Waiving their right to a jury, on April 27, 1972, the three men were found guilty. For their role in both the coup and seppuku, they were sentenced to four years imprisonment. In 1974, all three were released early on good behavior, after serving most of their four-year sentences.
The legacy of Yukio Mishima
At the time, reactions to the Yukio Mishima Incident among the public were mixed. Tokyo Weekender writes that while the writer’s fans thought the seppuku was “a noble and gallant sacrifice,” others considered it to be “a potentially dangerous act by a narcissistic man.” Eisaku Sato, the prime minister at the time, stated, “I can only think he went out of his mind.” Meanwhile, according to The Guardian, most other politicians simply considered the act to have been vain and useless: “At best, an artistic performance by a showman and, at worst, a futile gesture by a deranged extremist.”

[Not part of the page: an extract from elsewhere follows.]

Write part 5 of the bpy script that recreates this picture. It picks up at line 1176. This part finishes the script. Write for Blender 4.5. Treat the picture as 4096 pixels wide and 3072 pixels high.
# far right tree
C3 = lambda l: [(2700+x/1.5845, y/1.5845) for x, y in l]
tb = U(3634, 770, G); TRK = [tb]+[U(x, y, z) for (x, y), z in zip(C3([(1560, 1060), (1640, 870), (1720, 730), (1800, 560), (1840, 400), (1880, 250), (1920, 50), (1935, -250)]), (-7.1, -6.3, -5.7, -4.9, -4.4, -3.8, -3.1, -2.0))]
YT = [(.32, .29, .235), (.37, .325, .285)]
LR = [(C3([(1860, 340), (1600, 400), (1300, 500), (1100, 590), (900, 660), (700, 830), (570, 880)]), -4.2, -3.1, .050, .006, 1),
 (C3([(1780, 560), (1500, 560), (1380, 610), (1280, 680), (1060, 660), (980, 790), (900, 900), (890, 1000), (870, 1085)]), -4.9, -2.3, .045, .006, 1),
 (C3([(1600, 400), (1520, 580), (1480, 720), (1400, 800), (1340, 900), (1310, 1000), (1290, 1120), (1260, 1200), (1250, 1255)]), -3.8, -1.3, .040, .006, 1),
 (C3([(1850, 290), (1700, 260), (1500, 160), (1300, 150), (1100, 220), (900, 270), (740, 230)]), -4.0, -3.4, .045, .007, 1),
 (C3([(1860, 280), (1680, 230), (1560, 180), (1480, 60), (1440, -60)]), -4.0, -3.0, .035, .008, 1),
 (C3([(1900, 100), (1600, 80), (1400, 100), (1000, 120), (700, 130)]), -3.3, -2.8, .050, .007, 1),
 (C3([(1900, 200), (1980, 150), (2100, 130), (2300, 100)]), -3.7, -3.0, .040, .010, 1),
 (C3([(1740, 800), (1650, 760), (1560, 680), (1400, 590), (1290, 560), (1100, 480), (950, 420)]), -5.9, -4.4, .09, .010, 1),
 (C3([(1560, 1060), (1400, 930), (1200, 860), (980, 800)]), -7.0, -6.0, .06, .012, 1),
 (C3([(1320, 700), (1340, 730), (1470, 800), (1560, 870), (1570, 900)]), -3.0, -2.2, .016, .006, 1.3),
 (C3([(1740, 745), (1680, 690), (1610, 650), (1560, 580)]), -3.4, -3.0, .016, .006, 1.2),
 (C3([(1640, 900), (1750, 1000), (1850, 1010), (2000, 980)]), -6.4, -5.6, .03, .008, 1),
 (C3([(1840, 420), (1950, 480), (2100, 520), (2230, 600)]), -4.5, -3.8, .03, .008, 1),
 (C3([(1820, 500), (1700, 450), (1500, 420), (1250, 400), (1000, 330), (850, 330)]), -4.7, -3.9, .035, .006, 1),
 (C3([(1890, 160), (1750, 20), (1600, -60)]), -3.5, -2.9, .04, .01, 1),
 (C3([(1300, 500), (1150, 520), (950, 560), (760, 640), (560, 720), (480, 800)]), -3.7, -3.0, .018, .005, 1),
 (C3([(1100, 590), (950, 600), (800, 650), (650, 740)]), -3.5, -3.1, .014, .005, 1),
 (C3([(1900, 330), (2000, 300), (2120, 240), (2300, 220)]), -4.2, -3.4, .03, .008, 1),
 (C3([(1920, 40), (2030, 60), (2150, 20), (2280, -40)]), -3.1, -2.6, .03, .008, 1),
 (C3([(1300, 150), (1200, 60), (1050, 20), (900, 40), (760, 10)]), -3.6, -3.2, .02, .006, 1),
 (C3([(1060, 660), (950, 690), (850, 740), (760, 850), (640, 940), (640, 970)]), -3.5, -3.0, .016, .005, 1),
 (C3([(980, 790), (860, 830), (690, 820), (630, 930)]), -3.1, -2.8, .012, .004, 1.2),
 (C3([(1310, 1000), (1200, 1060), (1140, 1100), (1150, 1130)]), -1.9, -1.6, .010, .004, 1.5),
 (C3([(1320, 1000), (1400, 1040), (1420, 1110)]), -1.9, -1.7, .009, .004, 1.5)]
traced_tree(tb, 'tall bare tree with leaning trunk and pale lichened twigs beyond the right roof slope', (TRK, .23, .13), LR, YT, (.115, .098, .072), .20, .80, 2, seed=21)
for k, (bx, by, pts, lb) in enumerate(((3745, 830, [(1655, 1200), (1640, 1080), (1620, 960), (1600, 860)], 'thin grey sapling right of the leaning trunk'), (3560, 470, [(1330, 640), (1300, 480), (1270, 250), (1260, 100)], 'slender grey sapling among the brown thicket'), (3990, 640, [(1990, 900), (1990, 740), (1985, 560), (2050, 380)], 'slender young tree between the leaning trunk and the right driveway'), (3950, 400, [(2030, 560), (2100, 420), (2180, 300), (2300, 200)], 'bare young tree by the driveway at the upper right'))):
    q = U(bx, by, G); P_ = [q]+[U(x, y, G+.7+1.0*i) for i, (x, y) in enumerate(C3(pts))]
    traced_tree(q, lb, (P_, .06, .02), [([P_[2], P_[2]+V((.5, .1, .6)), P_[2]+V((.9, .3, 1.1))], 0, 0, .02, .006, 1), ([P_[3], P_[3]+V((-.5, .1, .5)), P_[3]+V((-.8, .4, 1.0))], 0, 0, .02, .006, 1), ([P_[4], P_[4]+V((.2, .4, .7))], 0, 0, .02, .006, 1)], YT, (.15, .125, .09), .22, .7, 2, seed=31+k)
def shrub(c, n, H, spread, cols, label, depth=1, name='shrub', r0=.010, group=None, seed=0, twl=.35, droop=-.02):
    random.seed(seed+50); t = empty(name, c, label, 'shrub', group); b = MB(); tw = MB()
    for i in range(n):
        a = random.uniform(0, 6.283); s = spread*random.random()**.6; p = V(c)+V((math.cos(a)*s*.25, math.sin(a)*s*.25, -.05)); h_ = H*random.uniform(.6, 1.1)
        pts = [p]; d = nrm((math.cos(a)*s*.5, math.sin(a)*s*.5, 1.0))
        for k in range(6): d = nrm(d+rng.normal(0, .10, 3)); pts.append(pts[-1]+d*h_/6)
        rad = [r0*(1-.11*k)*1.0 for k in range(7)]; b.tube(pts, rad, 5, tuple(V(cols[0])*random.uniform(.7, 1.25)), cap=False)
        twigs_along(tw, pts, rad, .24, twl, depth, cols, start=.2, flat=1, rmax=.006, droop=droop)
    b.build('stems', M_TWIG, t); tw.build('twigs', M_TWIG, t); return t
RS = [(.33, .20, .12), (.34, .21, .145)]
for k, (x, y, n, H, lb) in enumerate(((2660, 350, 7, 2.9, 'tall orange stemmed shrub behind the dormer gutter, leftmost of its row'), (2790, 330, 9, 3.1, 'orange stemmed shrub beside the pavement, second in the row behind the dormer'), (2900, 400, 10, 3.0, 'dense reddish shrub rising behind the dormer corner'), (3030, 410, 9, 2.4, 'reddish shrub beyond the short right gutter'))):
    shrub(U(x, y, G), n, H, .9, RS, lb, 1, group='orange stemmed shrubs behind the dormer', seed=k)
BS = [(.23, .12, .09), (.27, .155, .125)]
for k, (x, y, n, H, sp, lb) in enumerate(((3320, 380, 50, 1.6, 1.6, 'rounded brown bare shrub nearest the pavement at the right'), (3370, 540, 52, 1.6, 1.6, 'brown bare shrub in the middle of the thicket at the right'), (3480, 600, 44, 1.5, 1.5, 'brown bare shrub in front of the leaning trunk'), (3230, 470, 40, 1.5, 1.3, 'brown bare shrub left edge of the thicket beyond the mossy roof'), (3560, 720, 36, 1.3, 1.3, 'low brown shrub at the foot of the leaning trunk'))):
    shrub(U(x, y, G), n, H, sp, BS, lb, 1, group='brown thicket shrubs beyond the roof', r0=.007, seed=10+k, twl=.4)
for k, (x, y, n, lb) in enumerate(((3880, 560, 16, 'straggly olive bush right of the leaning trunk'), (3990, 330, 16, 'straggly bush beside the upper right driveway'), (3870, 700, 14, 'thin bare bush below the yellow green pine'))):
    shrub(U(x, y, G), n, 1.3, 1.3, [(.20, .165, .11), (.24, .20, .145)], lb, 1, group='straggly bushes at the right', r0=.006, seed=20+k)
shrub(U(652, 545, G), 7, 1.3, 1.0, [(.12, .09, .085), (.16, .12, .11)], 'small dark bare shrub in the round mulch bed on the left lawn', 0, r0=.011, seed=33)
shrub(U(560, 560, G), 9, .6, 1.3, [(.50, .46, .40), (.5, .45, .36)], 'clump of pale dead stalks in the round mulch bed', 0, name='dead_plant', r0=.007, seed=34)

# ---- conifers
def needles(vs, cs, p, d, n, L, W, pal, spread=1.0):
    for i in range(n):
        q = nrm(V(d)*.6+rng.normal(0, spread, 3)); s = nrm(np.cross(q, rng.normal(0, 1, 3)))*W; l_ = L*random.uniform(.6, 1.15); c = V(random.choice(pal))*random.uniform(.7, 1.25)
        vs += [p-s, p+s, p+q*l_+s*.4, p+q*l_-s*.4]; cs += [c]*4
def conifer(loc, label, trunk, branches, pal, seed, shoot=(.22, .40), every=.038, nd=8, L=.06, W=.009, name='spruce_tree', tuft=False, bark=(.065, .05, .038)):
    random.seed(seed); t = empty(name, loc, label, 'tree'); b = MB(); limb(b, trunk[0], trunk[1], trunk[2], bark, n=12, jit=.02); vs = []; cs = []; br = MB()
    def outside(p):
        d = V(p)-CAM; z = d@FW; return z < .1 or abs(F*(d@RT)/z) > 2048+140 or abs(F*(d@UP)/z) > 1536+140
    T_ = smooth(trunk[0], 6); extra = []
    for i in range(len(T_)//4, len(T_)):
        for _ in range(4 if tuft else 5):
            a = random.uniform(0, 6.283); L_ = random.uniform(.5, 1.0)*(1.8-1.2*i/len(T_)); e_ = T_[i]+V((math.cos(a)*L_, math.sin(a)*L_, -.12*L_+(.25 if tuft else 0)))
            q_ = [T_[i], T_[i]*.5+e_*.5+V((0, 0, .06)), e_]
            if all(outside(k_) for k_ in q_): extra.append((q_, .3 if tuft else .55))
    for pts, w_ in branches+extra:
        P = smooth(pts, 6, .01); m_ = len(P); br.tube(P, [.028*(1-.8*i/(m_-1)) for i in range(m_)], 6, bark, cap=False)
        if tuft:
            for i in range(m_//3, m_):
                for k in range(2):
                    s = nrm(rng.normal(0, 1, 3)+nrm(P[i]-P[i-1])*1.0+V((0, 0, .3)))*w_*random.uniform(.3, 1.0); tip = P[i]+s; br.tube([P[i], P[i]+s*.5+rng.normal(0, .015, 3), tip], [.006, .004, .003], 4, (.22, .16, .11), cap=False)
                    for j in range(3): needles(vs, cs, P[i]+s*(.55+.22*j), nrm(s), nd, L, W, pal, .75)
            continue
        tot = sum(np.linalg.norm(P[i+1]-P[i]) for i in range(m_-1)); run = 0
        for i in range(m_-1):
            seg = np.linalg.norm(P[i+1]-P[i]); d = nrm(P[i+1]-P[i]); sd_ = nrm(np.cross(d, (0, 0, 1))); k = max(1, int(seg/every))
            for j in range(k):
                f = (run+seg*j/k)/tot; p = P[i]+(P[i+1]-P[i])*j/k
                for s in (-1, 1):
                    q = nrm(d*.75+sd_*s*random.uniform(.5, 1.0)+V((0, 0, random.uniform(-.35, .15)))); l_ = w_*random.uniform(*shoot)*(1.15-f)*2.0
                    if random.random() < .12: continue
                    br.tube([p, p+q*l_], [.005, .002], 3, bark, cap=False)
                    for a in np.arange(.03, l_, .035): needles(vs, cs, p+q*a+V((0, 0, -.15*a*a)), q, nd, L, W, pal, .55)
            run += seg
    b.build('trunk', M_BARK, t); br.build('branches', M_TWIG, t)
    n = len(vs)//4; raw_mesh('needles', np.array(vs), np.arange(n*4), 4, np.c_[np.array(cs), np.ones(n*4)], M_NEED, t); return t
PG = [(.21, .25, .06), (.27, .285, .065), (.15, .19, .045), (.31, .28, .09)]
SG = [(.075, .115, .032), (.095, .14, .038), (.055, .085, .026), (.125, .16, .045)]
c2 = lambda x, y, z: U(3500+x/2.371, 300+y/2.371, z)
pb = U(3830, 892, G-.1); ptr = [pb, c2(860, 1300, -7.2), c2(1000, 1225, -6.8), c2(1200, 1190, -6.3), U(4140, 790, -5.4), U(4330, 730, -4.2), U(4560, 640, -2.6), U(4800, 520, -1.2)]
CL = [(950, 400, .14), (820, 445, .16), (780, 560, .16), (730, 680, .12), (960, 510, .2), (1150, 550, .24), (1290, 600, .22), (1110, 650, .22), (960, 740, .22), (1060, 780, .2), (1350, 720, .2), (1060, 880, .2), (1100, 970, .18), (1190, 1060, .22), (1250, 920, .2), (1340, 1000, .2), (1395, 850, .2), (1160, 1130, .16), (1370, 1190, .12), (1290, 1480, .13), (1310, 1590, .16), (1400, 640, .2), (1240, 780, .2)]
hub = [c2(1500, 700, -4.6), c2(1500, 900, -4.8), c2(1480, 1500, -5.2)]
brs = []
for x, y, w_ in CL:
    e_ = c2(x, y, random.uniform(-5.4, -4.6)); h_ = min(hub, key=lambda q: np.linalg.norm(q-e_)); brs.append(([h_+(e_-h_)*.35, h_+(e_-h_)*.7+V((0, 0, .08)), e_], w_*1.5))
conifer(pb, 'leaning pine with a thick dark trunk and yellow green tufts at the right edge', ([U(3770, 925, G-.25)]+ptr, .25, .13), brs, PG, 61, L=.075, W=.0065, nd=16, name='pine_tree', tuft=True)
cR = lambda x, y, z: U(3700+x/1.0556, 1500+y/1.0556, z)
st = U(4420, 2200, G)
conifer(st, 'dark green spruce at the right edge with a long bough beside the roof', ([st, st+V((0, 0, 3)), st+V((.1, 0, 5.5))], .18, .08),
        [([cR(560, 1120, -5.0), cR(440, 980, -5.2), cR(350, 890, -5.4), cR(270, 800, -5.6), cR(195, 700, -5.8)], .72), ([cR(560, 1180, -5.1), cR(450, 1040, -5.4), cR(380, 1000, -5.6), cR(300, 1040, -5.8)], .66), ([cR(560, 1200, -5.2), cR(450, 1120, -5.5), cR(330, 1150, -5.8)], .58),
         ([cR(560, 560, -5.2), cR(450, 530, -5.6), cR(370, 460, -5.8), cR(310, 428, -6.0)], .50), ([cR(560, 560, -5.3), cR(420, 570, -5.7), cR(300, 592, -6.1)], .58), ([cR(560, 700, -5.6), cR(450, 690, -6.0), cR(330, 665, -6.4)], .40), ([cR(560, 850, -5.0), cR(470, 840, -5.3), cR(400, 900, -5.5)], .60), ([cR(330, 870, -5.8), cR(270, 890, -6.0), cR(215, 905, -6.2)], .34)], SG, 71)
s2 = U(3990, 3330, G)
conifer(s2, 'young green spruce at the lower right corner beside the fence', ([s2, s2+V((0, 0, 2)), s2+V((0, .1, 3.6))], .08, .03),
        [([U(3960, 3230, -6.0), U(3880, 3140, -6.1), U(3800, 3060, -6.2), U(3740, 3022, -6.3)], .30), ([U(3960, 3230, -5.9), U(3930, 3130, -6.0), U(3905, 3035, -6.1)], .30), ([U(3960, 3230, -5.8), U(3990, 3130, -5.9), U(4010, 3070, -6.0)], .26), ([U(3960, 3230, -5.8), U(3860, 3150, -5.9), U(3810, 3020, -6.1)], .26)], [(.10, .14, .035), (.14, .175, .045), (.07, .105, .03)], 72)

But in the 21st century, Mishima still has supporters who claim that his “ultimate act of self-sacrifice is at last being proved to be an important political milestone.” Since the end of the Cold War, many of the ideas that Mishima was addressing are started to be debated amongst the public.
As a writer, Mishima continues to be regarded as a strong force in Japanese literature. Despite his nationalistic fervor, his works find themselves preoccupied more with the tension between reality and performance. In the end, his final act in life toed the ambiguous distinction between the two that his novels sought to collapse.